Para José Ricardo Roriz Coelho, diretor do Departamento de Competitividade e Tecnologia da Fiesp (Federação das Indústrias do Estado de São Paulo), a corrupção afeta negativamente a atividade econômica e a competitividade do país como um todo. “Ela aumenta o custo do investimento produtivo, prejudica a estabilidade do ambiente de negócios, inibe os investimentos externos, diminui a arrecadação e altera a composição dos gastos governamentais, além de distorcer a concorrência, e abalar a confiança no Estado”, afirma. O estudo da Fiesp aponta que, no mínimo, a corrupção equivale a 7,6% do investimento produtivo na economia, ou  a 22,6% do gasto público em educação nas três esferas.

Lei e empresas

A nova legislação já movimenta o mundo corporativo brasileiro, que vai procurar se adaptar às novas exigências. Para Pablo Cesário, gerente-executivo da Confederação Nacional da Indústria, as empresas, a partir de agora, devem adotar programas de combate à corrupção. Mas, Cesário chama a atenção para um fato importante para onde a legislação precisa avançar. “Compete ao Estado proteger empresas que denunciem atos de corrupção praticados por agentes públicos, prevenindo eventuais retaliações”, diz Cesário.
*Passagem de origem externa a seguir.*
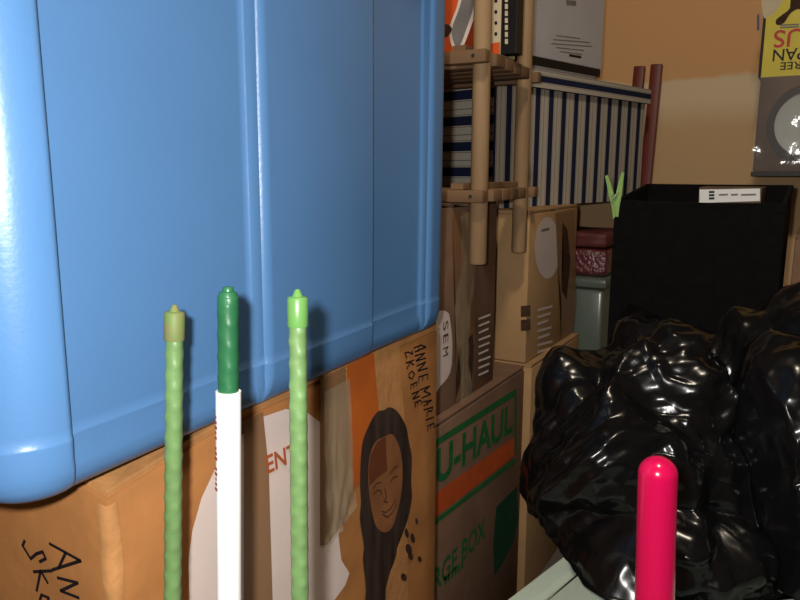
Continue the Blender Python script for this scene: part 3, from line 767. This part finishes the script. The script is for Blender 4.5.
# ------------------------------------------------------------------ black bags
rnd = random.Random(5)
FOLD = []
for fr_ in (4, 5.5, 7, 9, 12, 15, 19, 24, 30, 37, 45):
    v_ = Vector((rnd.gauss(0, 1), rnd.gauss(0, 1), rnd.gauss(0, 1))).normalized(); FOLD.append((v_, fr_, rnd.random(), .5+fr_*.03))
def bag(name, label, centre, lobes, seed, zmin, knot=None):
    bm = B(); bmesh.ops.create_icosphere(bm, subdivisions=7, radius=1)
    cen = Vector(centre)
    for vv in bm.verts:
        dr = vv.co.normalized(); best = 0; acc = 0
        rs_ = []
        for lc, ax in lobes:            # star-shaped union of ellipsoids seen from the bag's centre
            o = Vector(lc)-cen; inv = Vector((1/ax[0], 1/ax[1], 1/ax[2]))
            oo = Vector((o.x*inv.x, o.y*inv.y, o.z*inv.z)); dd = Vector((dr.x*inv.x, dr.y*inv.y, dr.z*inv.z))
            a_ = dd.length_squared; b_ = -oo.dot(dd); c_ = oo.length_squared-1
            dsc = b_*b_-a_*c_
            if dsc > 0:
                tt = (-b_+math.sqrt(dsc))/a_
                if tt > 0: rs_.append(tt)
        r = max(rs_) if rs_ else .05
        p = cen+dr*r
        q = p*5.0+Vector((seed, seed*1.7, 0)); wq = Vector((noise.noise(q*.8), noise.noise(q*.8+Vector((7, 3, 1))), noise.noise(q*.8+Vector((1, 9, 4)))))
        q2 = q+wq*1.3
        f = .016*noise.noise(q*.5)
        w2 = Vector((noise.noise(p*9), noise.noise(p*9+Vector((4, 8, 2))), noise.noise(p*9+Vector((9, 1, 6)))))
        for (dx, fr_, ph_, wv) in FOLD:      # crumpled film: crossing sharp folds with flat facets between
            x_ = (p.dot(dx)*fr_+wq.dot(dx)*wv*1.2+w2.dot(dx)*wv*.5+ph_+seed) % 1.0
            f += (abs(x_*2-1)-.5)*.19/fr_*(.35+.9*abs(noise.noise(p*6+dx*5)))
        p += dr*f
        if knot:
            pl_p, pl_n = knot; dd_ = (p-Vector(pl_p)).dot(Vector(pl_n).normalized())
            if dd_ > 0: p -= Vector(pl_n).normalized()*dd_
        if p.z < zmin: p.z = zmin+.0004*abs(noise.noise(q*3))
        vv.co = p
    o = link(name, bm, M['bag'], None, (cen.x, cen.y, zmin), smooth=True)
    return tag(o, label, 'garbage bag', 'black garbage bags')
def W(px, py, dd): return tuple(dep(px, py, dd))
def lobe(px, py, dd, r): return (W(px, py, dd), r)
kp = dep(742, 470, .97); kn = CR*.92+CF*.4; kn.z = 0; kp2 = kp+kn.normalized()*.002
bag('garbage_bag', 'crumpled black garbage bag left of and behind the pink tube', W(640, 470, 1.09),
    [lobe(638, 478, 1.09, (.156, .15, .20)), lobe(682, 400, 1.06, (.095, .095, .115)), lobe(605, 410, 1.12, (.10, .10, .11)), lobe(660, 560, 1.01, (.13, .12, .12)), lobe(655, 365, 1.15, (.095, .09, .085))], 3.1, LZ+.0005, (kp, kn))
bag('garbage_bag', 'crumpled black garbage bag at the right, in front of the hamper', W(790, 470, 1.06),
    [lobe(790, 470, 1.02, (.16, .14, .2)), lobe(750, 375, 1.08, (.11, .085, .09)), lobe(745, 520, .98, (.11, .1, .16)), lobe(820, 370, 1.05, (.1, .1, .13)), lobe(800, 570, .93, (.12, .1, .12)), lobe(795, 610, .9, (.12, .1, .12))], 8.4, LZ+.0005, (kp2, -kn))

# ------------------------------------------------------------------ hot pink tube
t = thing('pink_tube', 'glossy hot pink plastic tube with rounded tip before the black bags', 'tube', (0, 0, 0))
pd = .62; ctr = [(658, 474), (657, 500), (656, 540), (654.5, 600)]
P = [dep(x, y, pd+(y-474)*0.00018) for x, y in ctr]
dirn = (P[3]-P[2]); k = (P[3].z-.003)/(-dirn.z/dirn.length); P.append(P[3]+dirn.normalized()*k)
r = .0170; pts = []; rad = []
ax = (P[0]-P[1]).normalized()
for kk in range(9):
    a = R_(90-kk*90/8); pts.append(P[0]+ax*r*math.sin(a)*.95); rad.append(max(.0006, r*math.cos(a)))
pts += P[1:]; rad += [r*1.0, r*1.01, r*1.03, r*1.05]
base_ = P[-1]
t.location = (base_.x, base_.y, 0)
bm = B(); add_tube(bm, pts, rad, 32); link('tube_body', bm, M['pink'], t, smooth=60)

# ------------------------------------------------------------------ three garden stakes
def stake(label, top, low, dd, dl, r, kind):
    a = dep(top[0], top[1], dd); b = dep(low[0], low[1], dl); ax = (b-a).normalized()
    foot = a+ax*((a.z-.0012)/(-ax.z)); L = (foot-a).length
    t = thing('garden_stake', label, 'garden stake', (foot.x, foot.y, 0), 0, 'garden stakes in front of the bin')
    body, capm = {'old': (M['greenstake'], M['oldcap']), 'dark': (M['dkstake'], M['dkstake']), 'new': (M['greenstake'], M['greencap'])}[kind]
    q = ax.cross(Vector((0, 1, 0))).normalized(); q2 = ax.cross(q)
    bm = B(); seg = 20; n = int(L/.0016); prev = None
    cap_len = .020 if kind != 'dark' else .006
    for i in range(n+1):
        s = cap_len*.6+(L-cap_len*.6)*i/n; ring_ = []
        for k in range(seg):
            th = 2*math.pi*k/seg
            bump_ = 0
            # raised nubs set in a spiral down the coating
            for m_ in range(4):
                ph = (s/.0145+(m_ % 2)*.5) % 1.0
                dth = abs((th-(m_*math.pi/2+.35)+math.pi) % (2*math.pi)-math.pi)
                bump_ = max(bump_, math.exp(-((ph-.5)/.2)**2-(dth/.5)**2))
            rr_ = r*(1+{'new': .15, 'old': .11, 'dark': .09}[kind]*bump_)
            ring_.append(bm.verts.new(a+ax*s+(q*math.cos(th)+q2*math.sin(th))*rr_))
        if prev:
            for k in range(seg): bm.faces.new((prev[k], prev[(k+1) % seg], ring_[(k+1) % seg], ring_[k]))
        else: bm.faces.new(ring_[::-1])
        prev = ring_
    bm.faces.new(prev)
    link('shaft', bm, body, t, smooth=True)
    bm = B()
    if kind == 'dark':
        add_tube(bm, [a+ax*s for s in (-.0028, -.0022, 0, .0006, .004, .010)], [r*.45, r*.52, r*.55, r*.8, r*1.0, r*1.03], 24)
    else:
        add_tube(bm, [a+ax*s for s in (-.0050, -.0043, -.0006, 0, .0010, .0185, .0192)], [r*.2, r*.32, r*.6, r*1.05, r*1.17, r*1.18, r*1.15], 24)
    link('end_cap', bm, capm, t, smooth=45)
    if kind == 'dark':
        s0 = (dep(227, 395, dd)-a).dot(ax); s1_ = s0+.30
        bm = B(); add_tube(bm, [a+ax*(s0+(s1_-s0)*i/20) for i in range(21)], [r*1.24]*21, 28)
        slv = link('paper_sleeve', bm, M['whitelabel'], t, smooth=60, label='white paper label')
        # tiny red lettering on the sleeve's left
        view = (a-CO).normalized(); side = view.cross(ax).normalized()
        lf = -side if side.dot(CR) > 0 else side
        dirl = (lf*.93-view*.36).normalized(); up_ = ax; tang = dirl.cross(ax).normalized()
        base0 = a+ax*(s0+.016)+dirl*(r*1.24+.0004)
        bm = B()
        for kk in range(15):
            if kk in (5, 9): continue
            o_ = base0+ax*(kk*.0036); hh = .0011+.0006*((kk*7) % 3)
            add_poly(bm, [o_-tang*hh, o_+tang*hh, o_+tang*hh+ax*.0022, o_-tang*hh+ax*.0022])
        link('printed_line', bm, M['redtext'], slv, smooth='keep')
    return t
stake('green garden stake with a dull dusty cap, leftmost before the blue bin', (174.5, 312), (172.5, 600), .47, .50, .0058, 'old')
stake('dark green garden stake wearing a white paper sleeve', (228, 291), (229, 600), .46, .49, .0068, 'dark')
stake('bright green garden stake with a shiny cap, right of the white-sleeved one', (297.5, 297), (300, 600), .45, .48, .0058, 'new')

# ------------------------------------------------------------------ light: the camera's flash and a warm room lamp
fl = bpy.data.lights.new('camera_flash', 'POINT'); fl.energy = 23; fl.shadow_soft_size = .010; fl.color = (1, .97, .93)
fo = bpy.data.objects.new('camera_flash', fl); COL.objects.link(fo); fo.location = CO - CR*.034 + CU*.024
ll = bpy.data.lights.new('ceiling_lamp', 'POINT'); ll.energy = 42; ll.shadow_soft_size = .08; ll.color = (1, .88, .72)
lo = bpy.data.objects.new('ceiling_lamp', ll); COL.objects.link(lo); lo.location = (-.05, .3, 2.32)
w_ = bpy.data.worlds.new('world'); S.world = w_; w_.use_nodes = True
w_.node_tree.nodes['Background'].inputs[0].default_value = (.02, .018, .016, 1)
Ou seja, as empresas devem ter espaço para denunciar um gestor público que venha a solicitar dinheiro em troca de alguma autorização ou licença que compete ao poder público liberar para a companhia.

Leia também: Aumenta a percepção sobre corrupção no Brasil

No Brasil, várias empresas que tentaram denunciar achaques de funcionários públicos, inclusive na mídia, passaram a ser “perseguidas” por fiscalizações exageradas. Além disso, a falta de punição frustrava empresários, que preferiam aceitar o pedido de suborno a atrasar projetos em andamento por falta de algum documento. Uma pesquisa sobre corrupção revela que só 50% das empresas no país acreditam que denunciar pedidos de propina de funcionários públicos surtem efetivamente efeito.

O promotor Marcelo Mendroni também sublinha a necessidade de fortalecer o próprio corpo da Justiça e o treinamento de seus funcionários lei para que ela possa ser aplicada. “As três engrenagens precisam funcionar juntas: legislação, estrutura e treinamento”, diz. Cabe também à sociedade o papel de cobrar a sua execuação, avalia o cientista político Wagner Pralon. “Muitas vezes a vontade popular coloca alguns itens, como este, na pauta, mas é preciso manter a antenas ligadas”, afirma. Em outras palavras, a nova lei anticorrupção é um passo muito importante, mas é só o começo de um caminho longo pela frente.